Yeah I sent the board off to fab without verifying this. It worked on my breadboard setup because I had it right there. Also my ground was good on the breadboard. I'm so glad I built that first and got hmdude working because this would have been a real pain to debug from the software side only.
I reduced the equation by removing the HeaterMeter from the Pi, it still runs standalone if a Pi isn't attached. I have an LED with a resistor soldered on one of the legs and I just dropped that into the ICSP header between SCK and GND. It should blink a couple times when Optiboot flashes the LED (which happens to be on the SCK line on the Arduino platform).
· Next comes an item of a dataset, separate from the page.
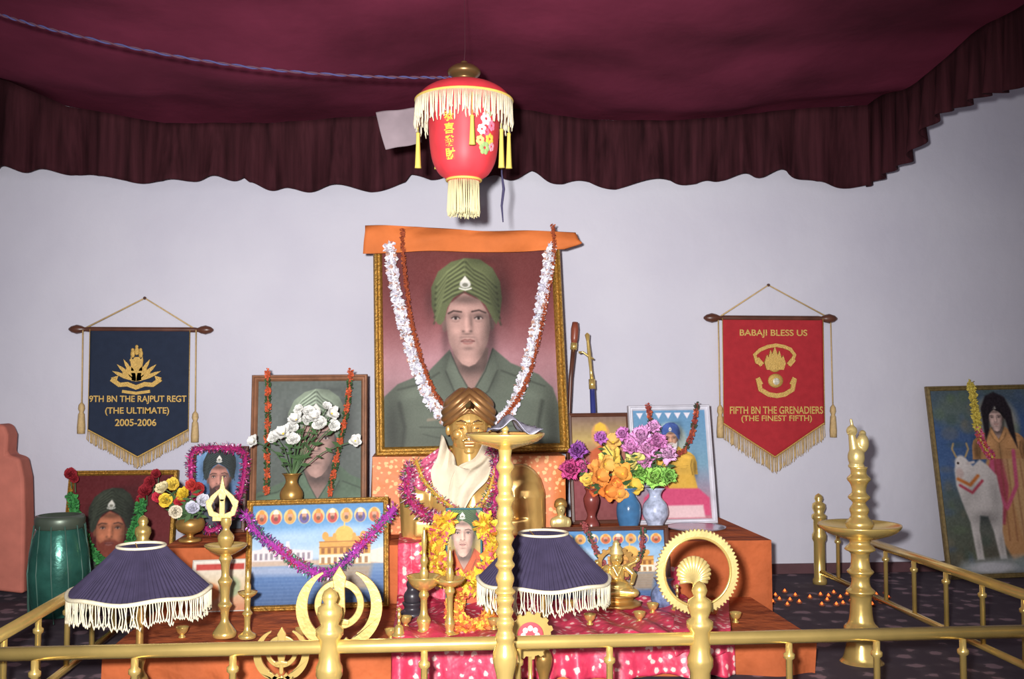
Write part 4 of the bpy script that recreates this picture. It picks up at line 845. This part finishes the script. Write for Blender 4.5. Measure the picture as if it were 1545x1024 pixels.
lampB=oil(1297,3.37,0,[(30,1006),(31,1000),(26,992),(22,975),(20,965),(24,955),(24,945),(17,935),(15,900),(21,892),(14,884),(13,870),(19,862),(14,855),(13,835),(22,828),(14,818),(22,808)],[(22,812),(45,804),(56,796),(58,790),(52,794),(30,801),(14,803)],[(14,802),(20,790),(12,778),(14,768),(9,758),(16,750),(10,742),(12,730),(17,722),(11,714),(13,704)],'large tiered brass oil lamp topped by a bird finial')
ub2=U(1290,3.37);zb2=W(1290,706,3.37).z
def g_(x,z,y=0): return (x*ub2,y,z*ub2)
bird=[('e',g_(0,16),(12*ub2,.03,16*ub2)),('c',g_(-3,28),g_(-6,48),7*ub2,5*ub2),('e',g_(-6,54),(8*ub2,.016,8*ub2)),('c',g_(-8,53,-.01),g_(-16,50,-.02),3*ub2,1*ub2),('c',g_(6,20),g_(12,50,.01),6*ub2,5*ub2),('e',g_(10,36),(9*ub2,.02,14*ub2)),('c',g_(-5,60),g_(-7,70),2.5*ub2,2*ub2),('e',g_(0,3),(12*ub2,.026,5*ub2))]
obj('bird_finial',blob(bird,.0028,BRASSP,'bird',1),lampB,(W(1292,700,3.37).x-lampB.location.x,0,zb2))
l3=oil(341,3.42,ZC,[(17,960),(18,954),(12,945),(6,935),(7,920),(11,912),(7,905),(8,885),(11,876),(6,868),(7,850),(10,842),(6,836)],[(6,838),(16,834),(29,826),(32,821),(28,824),(10,829)],[(6,829),(11,818),(12,808),(5,798),(8,790),(8,780)],'brass oil lamp crowned with a small openwork finial')
l4=oil(375,3.36,ZC,[(13,962),(13,957),(5,950),(5,930),(8,925),(4,918),(5,900)],[(4,902),(12,897),(15,892),(8,896)],[(4,896),(5,885),(3,878),(4,870),(1,858)],'slim brass oil lamp')
l5=oil(640,3.38,ZC+.02,[(17,962),(16,958),(8,948),(11,935),(6,925),(5,905),(8,898),(5,890)],[(5,892),(18,884),(25,872),(26,868),(20,872),(8,880)],[(5,880),(7,865),(4,855),(6,845),(3,835),(4,815),(1,795)],'brass oil lamp with pointed finial')
l6=oil(679,3.36,ZC+.02,[(15,964),(14,960),(6,952),(8,940),(5,930),(5,900),(8,892),(5,884)],[(5,886),(18,880),(23,872),(18,874),(8,878)],[(5,878),(6,865),(4,855),(5,845),(1,825)],'slender brass oil lamp with pointed finial')
uf=U(335,3.42);fz=W(335,782,3.42).z-ZC;fx=W(335,782,3.42).x-l3.location.x
def fp(pts): return [(fx+x*uf,fz+z*uf) for x,z in pts]
mb=MB();mb.add(band(fp([(-14,0),(14,0)]),7*uf,-.008,.008));mb.add(prism(fp([(-6,36),(0,66),(6,36),(3,26),(-3,26)]),-.005,.005));mb.add(prism(fp([(-4,2),(4,2),(4,30),(-4,30)]),-.005,.005))
for sg in(-1,1): mb.add(band(fp([(sg*4,3),(sg*16,8),(sg*20,20),(sg*14,32),(sg*3,44)]),[8*uf,9*uf,8*uf,8*uf,4*uf],-.006,.006));mb.add(band(fp([(sg*20,16),(sg*23,26),(sg*17,30)]),4*uf,-.005,.005))
o=obj('openwork_finial',mb.mesh('of',BRASSP,False),l3);bevel(o,.0015,2)
# ================================================================ KHANDA EMBLEMS
def khanda(cx_,cy,R,Y,m,label,z0):
    u=U(cx_,Y);c=W(cx_,cy,Y);R*=u
    e=thing('khanda_emblem',label,'emblem',(c.x,Y,z0));zc=c.z-z0
    P=lambda pts:[(x*R,zc+z*R) for x,z in pts]
    def ob(n,mb): o=obj(n,mb.mesh(n,m,False),e);bevel(o,.002,2)
    mb=MB();mb.add(prism(P([(0,1.0),(.17,.72),(.13,.45),(.15,-.1),(.1,-.35),(-.1,-.35),(-.15,-.1),(-.13,.45),(-.17,.72)]),-.008,.003));mb.add(band(P([(-.24,-.38),(0,-.33),(.24,-.38)]),.13*R,-.009,.004));mb.add(prism(P([(-.07,-.35),(.07,-.35),(.08,-.72),(0,-.8),(-.08,-.72)]),-.007,.003));ob('double_edged_sword',mb)
    mb=MB();mb.add(annulus(.43*R,.6*R,-.004,.004,zc+.06*R,64));ob('ring',mb)
    for sg in(-1,1):
        A=arc(0,0,.92,64,-62,20)+arc(-.0,-.35,.62,-40,-100,8);w=[.05+.28*math.sin(min(1,i/12)*math.pi/2) for i in range(21)]+[.26-.015*i for i in range(9)]
        A=[(sg*x*.98,z*1.0) for x,z in A];mb=MB();mb.add(band(P(A),[q_*R*.85 for q_ in w],-.006,.005));mb.add(band(P([(sg*-.12,-.78),(sg*-.3,-.95)]),.13*R,-.006,.006));ob('curved_sword',mb)
    mb=MB();h=zc-.85*R;mb.add(tube([(0,.004,.01),(0,.004,max(.02,h))],.005,8));mb.add(lathe([(.03,0),(.03,.008),(.012,.015),(.006,.02)],20));ob('stand',mb)
    return e
KH=mat('khanda_gold',(206,176,100),.33,.6,bump=.3,bs=70,var=.18,dist=.003)
khanda(512,915,62,2.78,KH,'large brass crossed sword emblem standing behind the railing post',0)
khanda(425,985,40,2.8,BRASS,'small brass crossed sword emblem on a stand',0)
u=U(1052,2.75);c=W(1052,862,2.75);e=thing('ring_emblem','pale brass toothed ring emblem with a shell fan at its centre','emblem',(c.x,2.75,0))
R=62*u;o=obj('ring',MB().add(annulus(R*.80,R*.955,-.006,.006,c.z,256,R*.05,2)).mesh('ring',BRASSP,False),e);bevel(o,.001,1)
obj('inner_rim',one(tube([(R*.80*math.cos(2*math.pi*i/64),-.003,c.z+R*.80*math.sin(2*math.pi*i/64)) for i in range(64)],.0042,8,True),'ir',BRASS),e)
mb=MB();fc=(-6*u,c.z-12*u)
for i in range(17):
    a=math.radians(-35+250*i/16);tipx,tipz=fc[0]+math.cos(a)*25*u,fc[1]+11*u+math.sin(a)*24*u;mb.add(tube([(fc[0],-.002,fc[1]-4*u),((fc[0]+tipx)/2,-.006,(fc[1]+tipz)/2),(tipx,-.003,tipz)],[.002,.005,.006],8))
obj('shell_fan',mb.mesh('fan',BRASSP),e)
mb=MB();mb.add(tube([(0,.0,.01),(0,.0,c.z-R)],.006,10));mb.add(tube([(0,0,c.z-R),(fc[0],0,fc[1])],.004,8));mb.add(lathe([(.035,0),(.035,.01),(.012,.018),(.006,.02)],20));obj('stand',mb.mesh('stand',BRASS),e)
u=U(800,2.78);c=W(800,958,2.78);e=thing('ring_emblem','ornate brass ring plaque with red and white centre on a stand','emblem',(c.x,2.78,0))
mb=MB();R=30*u;mb.add(annulus(R*.66,R*1.02,-.005,.005,c.z,112,R*.14,4));obj('ring',mb.mesh('ring',BRASS,False),e);mb=MB();mb.add(ellip((0,0,c.z),(R*.66,.004,R*.66),24,10),(180,60,70))
for i in range(8):
    a=i*math.pi/4;mb.add(ellip((math.cos(a)*R*.35,-.004,c.z+math.sin(a)*R*.35),(.008,.002,.008),8,6),(235,225,215))
obj('centre_plaque',mb.mesh('pl',PETAL),e);mb=MB();mb.add(tube([(0,0,.01),(0,0,c.z-R)],.006,10));mb.add(lathe([(.04,0),(.04,.01),(.02,.02),(.012,.05),(.006,.06)],24));obj('stand',mb.mesh('st',BRASS),e)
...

Once HeaterMeter boots, when it updates the LCD it blinks the LED as data is transferred to the shiftregister (it blinks at like 2MHz!). That was happening so I press-fit an LCD into the header and wedged my finger into it juuuuuuuuust right and every couple boots the LCD would say NO PROBE. Connected it back up to the Pi and presto change-o the LED stopped blinking. For good measure I looked at it in the scope and SCK just stayed low the whole time after bootup.
I don't feel like it does a very good job. I try to keep the via count low so theoretically someone could build one of these boards at home without having to run 50 handmade vias, which is really annoying. It probably doesn't make much difference in the final product but I spend a lot of time looking at the traces and deciding if they meet my level of satisfaction-- going straight enough or too close to that other signal. I like to think that it produces a board that is more fault tolerant in manufacturing but I really doubt that it does.